I am moving forward. To what, I don't know. I already have planned what I am going to do during the winter once my challenge is done. I hope I can keep it up. Once my challenge is done, I will do yoga on days when it is cold, excuse me, too cold to take Thing 3 out and I will run outside when I don't have to take Thing 3. I think I need to step things up a bit. I know my workout buddies will be canceling on my a lot this winter. I hate to say that but I know it is true. They both have babies and I'm sure will not want to take them out in the weather. I am used to it. I did it quite a bit with Thing 2 and had no problems.

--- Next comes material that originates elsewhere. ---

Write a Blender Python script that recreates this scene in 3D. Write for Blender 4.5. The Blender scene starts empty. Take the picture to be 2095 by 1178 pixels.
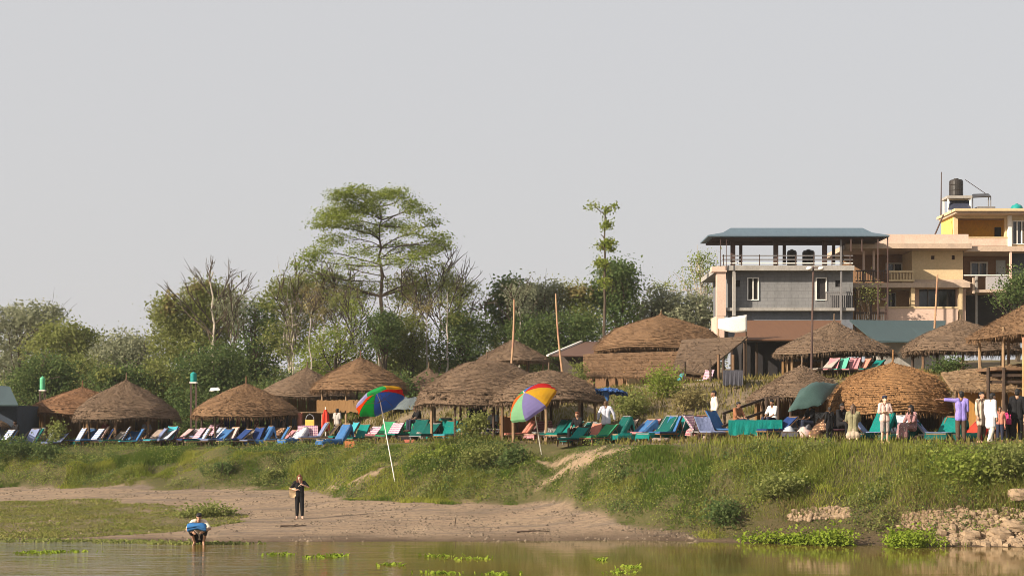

As of late I have been having problems with shin splints and foot bone problems, and it feels like my arches have fallen (if that is even possible.) With all these things occurring to me, it leads me to wonder, what am I doing wrong. Why would walking, a thing which I have been doing since infancy, cause me injuries? I don't feel like I am doing anything different other than pushing a stroller. I haven't been losing any weight lately. But that is probably my own fault. I don't think I have been as good at counting calories as I should these past couple of weeks. Mystery solved! or is it? I have not taken Thing 3 out much this week just because I had a babysitter so I have been running instead of walking. If you were to look at my pace, however, you would see that my running pace is only slightly faster than my walking pace. I would consider myself to have a bouncy walk instead of a run. I am building up my running ability. I can go 2 miles now without stopping. It isn't fast but it's the whole way. There was a time when I ran two miles in 17:34. That equates to an 8:37 mile. My personal best. Right now, I'm looking at around 12:06. I think on one of my runs I might have gotten in the 10 min/mile range but often my time is highly suspect. Because of this sudden increase in the type of exercising I have been doing, my shins have suffered and my feet, hips, knee, and hamstring have all been screaming at me too. I read an article today that made me wonder if I'm doing more harm than good to myself. In a nutshell it tells you the warning signs that you need to give yourself a break. Right now I walk M-F save for the few breaks I had for air quality and a mini vacation. If I didn't walk then I ran. I have been feeling the effects of this behavior for a while now and it is making me wonder. One of the points laid out in the article said that you can lose a couple of pounds but gain fat. I think that is me. I don't feel like the exercise has made a difference in my physique at all. I find that most people say they lose inches but not weight. I am wishing I was in that category right now. I could weigh two hundred pounds if I could fit into a size 3. That will never happen. I will never weigh two hundred pounds and my hips would never allow me to be a size 3. I could be on the verge of death due to anorexia and I would still not fit into a size 3. I know it, it just isn't in the cards for me. I accept that.
Well, I've rambled on enough for this post. Sorry for the novel but it's been a while.